*REQUIREMENT*: Without the pictures, return all of the material exactly as written.

*RAW DATA*:
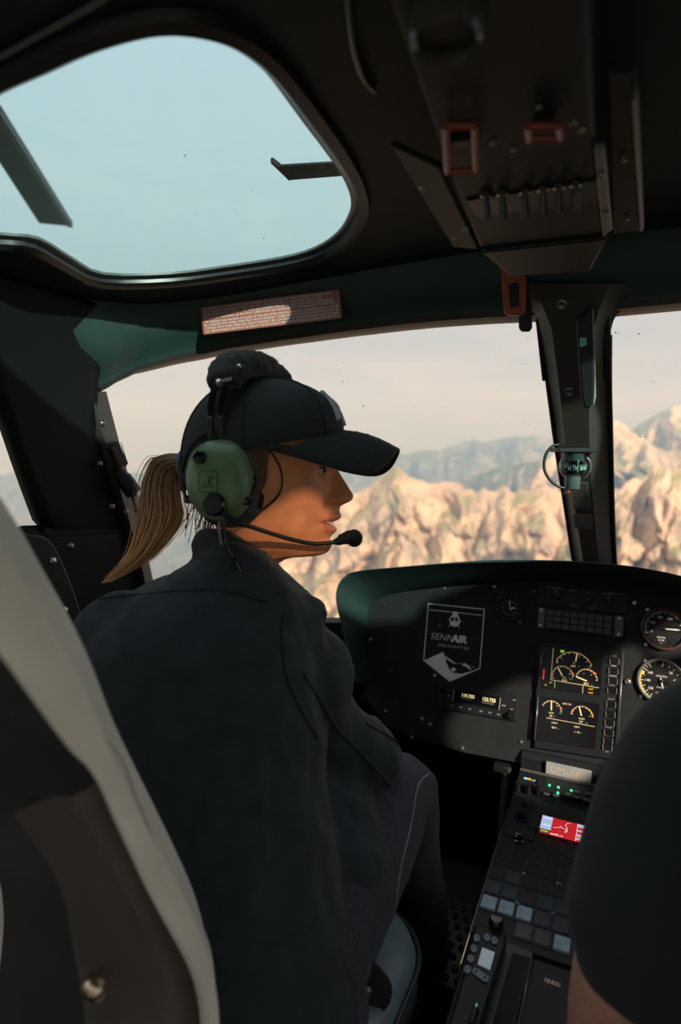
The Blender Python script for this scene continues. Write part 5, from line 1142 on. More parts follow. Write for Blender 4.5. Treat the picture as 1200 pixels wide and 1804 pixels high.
# ---- hair
def hair_mat(name, z0, z1, c0, c1):
    mt = bpy.data.materials.new(name); mt.use_nodes = True; t = mt.node_tree; b = t.nodes['Principled BSDF']; b.inputs['Roughness'].default_value = .38; b.inputs['Specular IOR Level'].default_value = .6
    co = t.nodes.new('ShaderNodeTexCoord'); sx = t.nodes.new('ShaderNodeSeparateXYZ'); t.links.new(co.outputs['Object'], sx.inputs[0]); mr_ = t.nodes.new('ShaderNodeMapRange'); mr_.inputs[1].default_value = z0; mr_.inputs[2].default_value = z1; t.links.new(sx.outputs[2], mr_.inputs[0])
    nz_ = t.nodes.new('ShaderNodeTexNoise'); nz_.inputs['Scale'].default_value = 160; t.links.new(co.outputs['Object'], nz_.inputs[0]); ad = t.nodes.new('ShaderNodeMath'); ad.operation = 'MULTIPLY_ADD'; ad.inputs[1].default_value = .5; t.links.new(nz_.outputs[0], ad.inputs[0]); t.links.new(mr_.outputs[0], ad.inputs[2])
    rp = t.nodes.new('ShaderNodeValToRGB'); rp.color_ramp.elements[0].position = .15; rp.color_ramp.elements[0].color = (*c0, 1); rp.color_ramp.elements[1].position = 1.15 - .15; rp.color_ramp.elements[1].color = (*c1, 1); t.links.new(ad.outputs[0], rp.inputs[0]); t.links.new(rp.outputs[0], b.inputs['Base Color'])
    tr = t.nodes.new('ShaderNodeBsdfTranslucent'); t.links.new(rp.outputs[0], tr.inputs[0]); mxs = t.nodes.new('ShaderNodeMixShader'); mxs.inputs[0].default_value = .5; o_ = t.nodes['Material Output']; t.links.new(b.outputs[0], mxs.inputs[1]); t.links.new(tr.outputs[0], mxs.inputs[2]); t.links.new(mxs.outputs[0], o_.inputs[0]); return mt
zt = HP(320, 810)[2]; zb = HP(200, 1020)[2]
m_hair = hair_mat('blonde_brown_hair', zt, zb, (.36, .17, .075), (.95, .68, .36))
left = [(318, 800), (290, 798), (262, 808), (243, 840), (236, 885), (230, 930), (215, 975), (190, 1005), (160, 1032)]
rght = [(320, 832), (312, 834), (305, 850), (307, 880), (312, 905), (303, 930), (272, 968), (232, 1000), (172, 1030)]
Lc, Rc = catmull(left, 4), catmull(rght, 4); hm = MB()
rr_ = random.Random(4)
for k in range(330):
    w = rr_.random(); cz = rr_.uniform(-1, 1) * math.sqrt(max(.05, 1 - (2 * w - 1) ** 2)); ph_ = rr_.uniform(0, 6.28); fl_ = rr_.uniform(.2, 1.); pts = []; m_ = len(Lc); short = rr_.choice((0, 0, 1, 3, 5, 8)) 
    for i in range(0, m_ - short):
        t = i / (m_ - 1); ww = w + .10 * math.sin(ph_ + t * 5) * t; q = Lc[i] * (1 - ww) + Rc[i] * ww; dep = 24 * math.sin(math.pi * min(1, .12 + t * .95)) ** .6
        pts.append(HP(q[0] + 3 * math.sin(ph_ * 3 + t * 7) * t * fl_, q[1], 6 + cz * dep))
    hm.tube(pts, list(np.linspace(.0016, .0007, len(pts))), 4)
for k in range(26):      # stray hairs
    w = rr_.choice((-.12, -.06, 1.06, 1.15)) + rr_.uniform(-.05, .05); ph_ = rr_.uniform(0, 6.28); pts = []
    for i in range(len(Lc) - rr_.randint(2, 12)):
        t = i / (len(Lc) - 1); ww = .5 + (w - .5) * min(1, t * 4); q = Lc[i] * (1 - ww) + Rc[i] * ww; pts.append(HP(q[0] + 5 * math.sin(ph_ + t * 6) * t, q[1], 6 + 14 * math.sin(ph_ * 2)))
    hm.tube(pts, .00035, 3)
hair = hm.build('ponytail', m_hair, wo, smooth=60, label='long brown ponytail fading to blonde tips')
MB().tube([HP(316 + 0 * math.cos(a), 816 + 20 * math.sin(a), 6 + 20 * math.cos(a)) for a in np.linspace(0, 2 * math.pi, 25)], 5.0 * HS, 10).build('hair_tie', M('teal_grey_band', (.12, .17, .17), .5), wo)
nh = MB()
for k in range(60):      # hair at the nape and loose strands at the neck
    x0 = rr_.uniform(345, 392); y0 = rr_.uniform(850, 890); c0 = rr_.uniform(-40, 70); nh.tube(catmull([HP(x0, y0, c0), HP(x0 - 4 + rr_.uniform(-4, 4), y0 + 35, c0), HP(x0 + rr_.uniform(-22, 4), y0 + rr_.uniform(55, 80), c0 + rr_.uniform(-8, 8))], 4), .0006, 4)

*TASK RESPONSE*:
The Blender Python script for this scene continues. Write part 5, from line 1142 on. More parts follow. Write for Blender 4.5. Treat the picture as 1200 pixels wide and 1804 pixels high.
# ---- hair
def hair_mat(name, z0, z1, c0, c1):
    mt = bpy.data.materials.new(name); mt.use_nodes = True; t = mt.node_tree; b = t.nodes['Principled BSDF']; b.inputs['Roughness'].default_value = .38; b.inputs['Specular IOR Level'].default_value = .6
    co = t.nodes.new('ShaderNodeTexCoord'); sx = t.nodes.new('ShaderNodeSeparateXYZ'); t.links.new(co.outputs['Object'], sx.inputs[0]); mr_ = t.nodes.new('ShaderNodeMapRange'); mr_.inputs[1].default_value = z0; mr_.inputs[2].default_value = z1; t.links.new(sx.outputs[2], mr_.inputs[0])
    nz_ = t.nodes.new('ShaderNodeTexNoise'); nz_.inputs['Scale'].default_value = 160; t.links.new(co.outputs['Object'], nz_.inputs[0]); ad = t.nodes.new('ShaderNodeMath'); ad.operation = 'MULTIPLY_ADD'; ad.inputs[1].default_value = .5; t.links.new(nz_.outputs[0], ad.inputs[0]); t.links.new(mr_.outputs[0], ad.inputs[2])
    rp = t.nodes.new('ShaderNodeValToRGB'); rp.color_ramp.elements[0].position = .15; rp.color_ramp.elements[0].color = (*c0, 1); rp.color_ramp.elements[1].position = 1.15 - .15; rp.color_ramp.elements[1].color = (*c1, 1); t.links.new(ad.outputs[0], rp.inputs[0]); t.links.new(rp.outputs[0], b.inputs['Base Color'])
    tr = t.nodes.new('ShaderNodeBsdfTranslucent'); t.links.new(rp.outputs[0], tr.inputs[0]); mxs = t.nodes.new('ShaderNodeMixShader'); mxs.inputs[0].default_value = .5; o_ = t.nodes['Material Output']; t.links.new(b.outputs[0], mxs.inputs[1]); t.links.new(tr.outputs[0], mxs.inputs[2]); t.links.new(mxs.outputs[0], o_.inputs[0]); return mt
zt = HP(320, 810)[2]; zb = HP(200, 1020)[2]
m_hair = hair_mat('blonde_brown_hair', zt, zb, (.36, .17, .075), (.95, .68, .36))
left = [(318, 800), (290, 798), (262, 808), (243, 840), (236, 885), (230, 930), (215, 975), (190, 1005), (160, 1032)]
rght = [(320, 832), (312, 834), (305, 850), (307, 880), (312, 905), (303, 930), (272, 968), (232, 1000), (172, 1030)]
Lc, Rc = catmull(left, 4), catmull(rght, 4); hm = MB()
rr_ = random.Random(4)
for k in range(330):
    w = rr_.random(); cz = rr_.uniform(-1, 1) * math.sqrt(max(.05, 1 - (2 * w - 1) ** 2)); ph_ = rr_.uniform(0, 6.28); fl_ = rr_.uniform(.2, 1.); pts = []; m_ = len(Lc); short = rr_.choice((0, 0, 1, 3, 5, 8)) 
    for i in range(0, m_ - short):
        t = i / (m_ - 1); ww = w + .10 * math.sin(ph_ + t * 5) * t; q = Lc[i] * (1 - ww) + Rc[i] * ww; dep = 24 * math.sin(math.pi * min(1, .12 + t * .95)) ** .6
        pts.append(HP(q[0] + 3 * math.sin(ph_ * 3 + t * 7) * t * fl_, q[1], 6 + cz * dep))
    hm.tube(pts, list(np.linspace(.0016, .0007, len(pts))), 4)
for k in range(26):      # stray hairs
    w = rr_.choice((-.12, -.06, 1.06, 1.15)) + rr_.uniform(-.05, .05); ph_ = rr_.uniform(0, 6.28); pts = []
    for i in range(len(Lc) - rr_.randint(2, 12)):
        t = i / (len(Lc) - 1); ww = .5 + (w - .5) * min(1, t * 4); q = Lc[i] * (1 - ww) + Rc[i] * ww; pts.append(HP(q[0] + 5 * math.sin(ph_ + t * 6) * t, q[1], 6 + 14 * math.sin(ph_ * 2)))
    hm.tube(pts, .00035, 3)
hair = hm.build('ponytail', m_hair, wo, smooth=60, label='long brown ponytail fading to blonde tips')
MB().tube([HP(316 + 0 * math.cos(a), 816 + 20 * math.sin(a), 6 + 20 * math.cos(a)) for a in np.linspace(0, 2 * math.pi, 25)], 5.0 * HS, 10).build('hair_tie', M('teal_grey_band', (.12, .17, .17), .5), wo)
nh = MB()
for k in range(60):      # hair at the nape and loose strands at the neck
    x0 = rr_.uniform(345, 392); y0 = rr_.uniform(850, 890); c0 = rr_.uniform(-40, 70); nh.tube(catmull([HP(x0, y0, c0), HP(x0 - 4 + rr_.uniform(-4, 4), y0 + 35, c0), HP(x0 + rr_.uniform(-22, 4), y0 + rr_.uniform(55, 80), c0 + rr_.uniform(-8, 8))], 4), .0006, 4)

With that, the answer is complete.